The only issue would be the fact that you're running a 42-14 gear, which is not likely to do your knees any good in the long term unless you've got a 20" rear wheel or something. I'd recommend you use a 16- or 18-tooth cog and learn to spin faster.

FBinNY
01-17-13, 01:09 PM
Ok, so my LBS says that there is no real space to move out the chainline without messing up my wheel alignment a whole lot.

My new thought... is there a BMX hub that I can fit a 14t freewheel and still put into my current dropouts?

The goal is to be able to ride fixed and free without going from a 14t fixed up to a 16t freewheel every time I flip.

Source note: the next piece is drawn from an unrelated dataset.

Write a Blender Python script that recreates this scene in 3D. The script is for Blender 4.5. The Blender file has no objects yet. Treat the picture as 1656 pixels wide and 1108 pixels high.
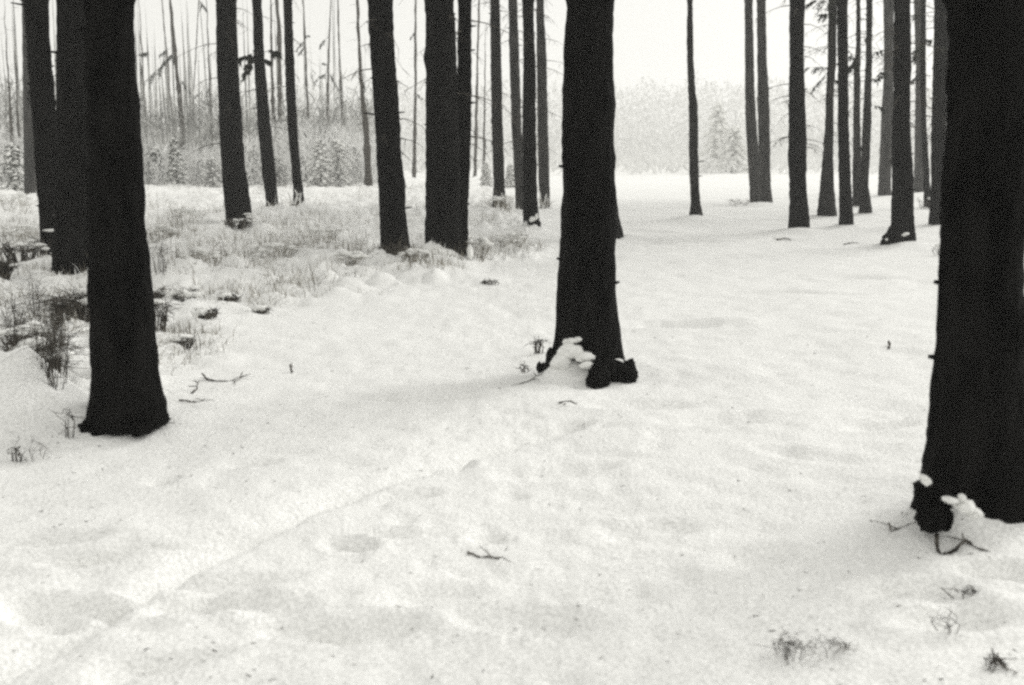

measure the chainline very carefully. Odds are that there's room to move the chinring out without moving the rear sprocket. While not ideal, a chainline error of up to 1/8" is tolerable.

You're not likely to find a double sided hub that will have the sprockets more outboard. If you diodn't want the flip[flop feature, you could move the entire hub to the right (and redish the wheel), but that's not of use for flip flop.

Explore the chainring spacing and sprocket size options, but if none of these are good for your needs, you can go back to plan A and extend the chainring crimp. Any decent mechanic should either be able to do it, or confirm that your chainstay's material makes it a poor option.

Kimmo
01-17-13, 05:01 PM
I'll reiterate that you shouldn't need to move the chainline much at all to fit a larger ring, say 46-48t, and that should be possible by bending your spider rather than stuffing around with the BB.

If you end up with an unsatisfactory chainline, you could always just fit a narrow cog and ring, and use multispeed chain.